Nor is there any question of estoppel involved here. Nor are there any equities which appeal to the conscience of the court in favor of defendants. The defendants took the child at its birth and cared for it, but they did so not as a mere act of charity, but because they wanted a male child. What their purpose was in obtaining it is of no particular consequence. Neither did they take the child as a special favor to or out of regard for the plaintiff since they did not *615know ber. Nor did they receive any special promises from either the plaintiff or her parents. While no doubt defendants’ act in taking and caring for the child was most commendable, yet no equities could arise in their favor by reason of that fact for the reasons just stated. When the custody of the child was demanded they refused to surrender it, and they did so for no other reason than that they wanted to keep the child. They would have refused to surrender the child at any time before its custody was demanded, and in view of that no special claim arises in their favor.

In addition to all that has been said it has also been held that a gift or an abandonment may not lightly be inferred from either acts or language induced by grief, discouragement, or mental distress. Norval v. Zinsmaster, 57 Neb. 158, 77 N. W. 373, 73 Am. St. Rep. 500, where the Supreme Court of Nebraska points out that in such circumstances statements and promises may not be taken at their full value.

In view, therefore, of all the circumstances of this case, and in view of what has been said over and over again in the cases to which reference has been made, we are forced to the conclusion that this case contains nothing which would justify' the conclusion that the plaintiff had either abandoned or given away her child to the defendant.

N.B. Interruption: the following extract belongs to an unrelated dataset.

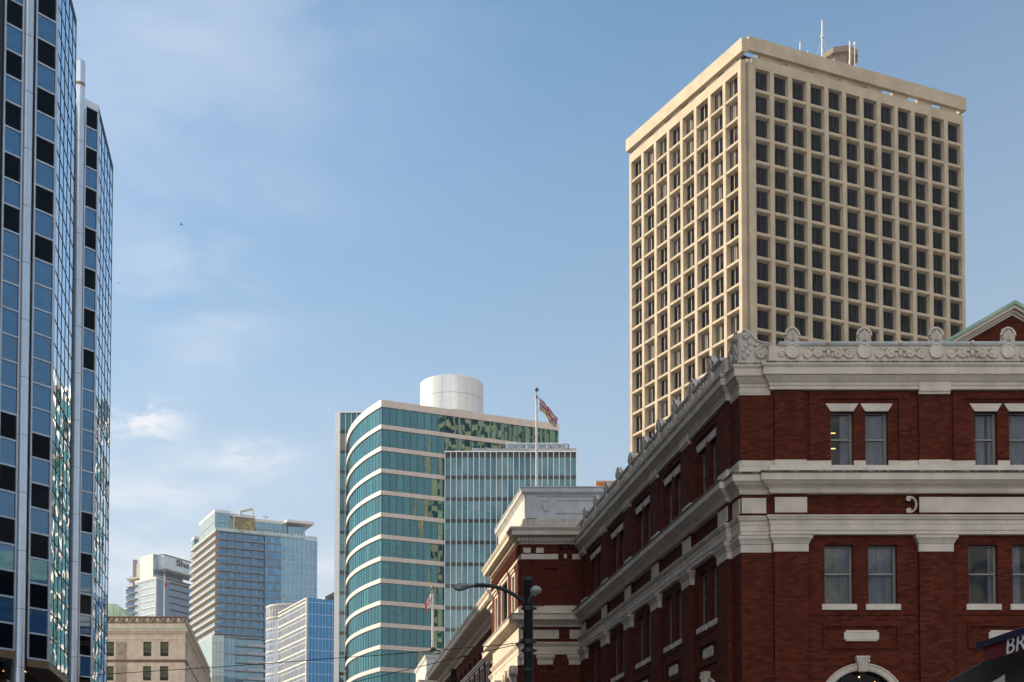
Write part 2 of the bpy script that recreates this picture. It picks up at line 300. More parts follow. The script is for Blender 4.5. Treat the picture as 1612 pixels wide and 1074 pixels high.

Nor is there any fact or circumstance upon which the court could base a justification for denying to the plaintiff the right to the custody and control of her child.

It follows, therefore, that the findings of fact and conclusions of law of the district court are annulled and set aside, and the judgment reversed, and it is ordered that judgment be entered in this court awarding to the plaintiff the care, custody, and control of her child, and that the defendants be required to surrender the same to the plaintiff, or to any one in her behalf, upon receipt of a copy of this opinion. Neither party to recover costs.

GIDEON, THURMAN, and CHERRY, JJ., concur. WEBER, C. J., did not participate herein.